NASHVILLE, Tenn. — White Sox chairman Jerry Reinsdorf met with Nashville mayor Freddie O’Connell while the winter meetings were taking place this week, the club confirmed Wednesday. But the Sox will have nothing more to say on details of the get-together, spokesman Scott Reifert said.
The Sox’ lease at Guaranteed Rate Field expires in six years, and this summer Reinsdorf shot down a report that Nashville was being explored as a potential landing spot for his team, which has been based in Chicago since 1901.
“I’ve been reading about I’ve been threatening to move to Nashville,” Reinsdorf said in August. “That article didn’t come from me. But if we have six years left, we’ve got to decide what the future is going to be. We’ll get to it, but I never threatened to move out. We haven’t even begun to have discussions with the Sports Authority, which we’ll have to do soon.”
The Sox lease Guaranteed Rate Field from the Illinois Sports Facility Authority.
Most people in the baseball industry don’t see major-league baseball approving a move by the Sox to Nashville, which wants an expansion team. But any reported action by Reinsdorf suggesting an intent to move or an exploration of moving the Sox will attract attention.
O’Connell has stood against private funding for a hypothetical Major League Baseball stadium. In his recent race for mayor, he took a hard stance against a $2.1 billion stadium deal for the NFL’s Tennessee Titans.
“Mayor O’Connell did not share anything with [Reinsdorf] that he hasn’t previously said publicly,” a spokesman for O’Connell told Axios.
With their lease expiring after 2029, the Sox are known to be in the exploring stage for a new ballpark, possibly near Soldier Field or the United Center in the city or Arlington Heights in the northwest suburbs. The Bears purchased land in Arlington Heights with the intention of building a stadium there.
Sox take lefty Drohan in Rule 5 Draft
The Sox selected left-hander Shane Drohan from the Red Sox in the Rule 5 Draft.
In the last item of business at the winter meetings, the draft allowed teams to pluck players not protected on 40-man rosters. Drohan, 24, went 10-7 with a 5.06 ERA and 129 strikeouts in 123 innings between Double-A Portland and Triple-A Worcester in Boston’s farm system in 2023.
“We had some early spring-training looks on him this year, and we liked what we saw, and during the season, as well,” general manager Chris Getz said. “In further evaluation analytically, there were some indications of some upside here. So it’s an opportunity to take a shot on an arm that we feel has the potential to have some survival skills at the major-league level, to begin with and long term, with a little bit of upside that could potentially be a rotation piece or a reliever of some sort.”

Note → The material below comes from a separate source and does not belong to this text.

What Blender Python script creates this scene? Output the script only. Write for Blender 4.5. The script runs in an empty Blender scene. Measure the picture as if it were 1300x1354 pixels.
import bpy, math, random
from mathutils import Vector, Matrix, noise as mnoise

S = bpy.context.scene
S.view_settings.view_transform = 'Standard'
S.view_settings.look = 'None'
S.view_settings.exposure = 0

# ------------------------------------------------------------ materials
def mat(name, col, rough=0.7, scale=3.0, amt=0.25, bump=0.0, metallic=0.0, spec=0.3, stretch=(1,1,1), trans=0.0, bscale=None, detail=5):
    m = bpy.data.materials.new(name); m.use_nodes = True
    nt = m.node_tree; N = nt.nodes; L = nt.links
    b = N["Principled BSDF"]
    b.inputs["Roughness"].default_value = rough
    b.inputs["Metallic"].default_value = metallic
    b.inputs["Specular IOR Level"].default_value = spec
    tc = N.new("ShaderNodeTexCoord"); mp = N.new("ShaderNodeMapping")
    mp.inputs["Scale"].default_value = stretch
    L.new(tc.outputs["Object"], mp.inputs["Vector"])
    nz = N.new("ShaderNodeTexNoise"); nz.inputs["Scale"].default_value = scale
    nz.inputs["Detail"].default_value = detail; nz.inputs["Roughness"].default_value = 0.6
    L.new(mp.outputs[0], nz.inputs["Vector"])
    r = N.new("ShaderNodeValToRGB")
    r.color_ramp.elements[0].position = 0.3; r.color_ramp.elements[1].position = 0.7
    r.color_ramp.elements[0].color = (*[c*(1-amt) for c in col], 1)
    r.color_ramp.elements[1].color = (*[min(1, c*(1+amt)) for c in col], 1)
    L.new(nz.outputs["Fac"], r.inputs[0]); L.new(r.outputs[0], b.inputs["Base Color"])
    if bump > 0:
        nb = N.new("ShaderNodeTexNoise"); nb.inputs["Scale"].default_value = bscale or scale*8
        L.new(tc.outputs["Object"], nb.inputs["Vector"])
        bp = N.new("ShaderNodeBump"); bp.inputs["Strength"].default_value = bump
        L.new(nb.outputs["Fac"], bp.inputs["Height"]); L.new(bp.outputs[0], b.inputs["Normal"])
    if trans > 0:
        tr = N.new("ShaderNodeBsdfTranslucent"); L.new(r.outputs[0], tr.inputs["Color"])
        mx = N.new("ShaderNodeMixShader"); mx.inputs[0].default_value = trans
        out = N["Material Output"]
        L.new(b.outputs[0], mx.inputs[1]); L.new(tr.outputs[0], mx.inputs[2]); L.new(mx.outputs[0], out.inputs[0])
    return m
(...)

A Red Sox fifth-round draft pick out of Florida State in 2021, Drohan has a 24-19 record and a 4.32 ERA over three minor-league seasons. He won his first five starts with an ERA of 0.62 in 2023 at Double-A. At Triple-A, his ERA was 6.47.
“Obviously, these things are bets, but there’s enough support and indicators to think that there’s potential here,” Getz said.
Rule 5 selections must stick on the 26-man roster for the full season or get offered back to their former team.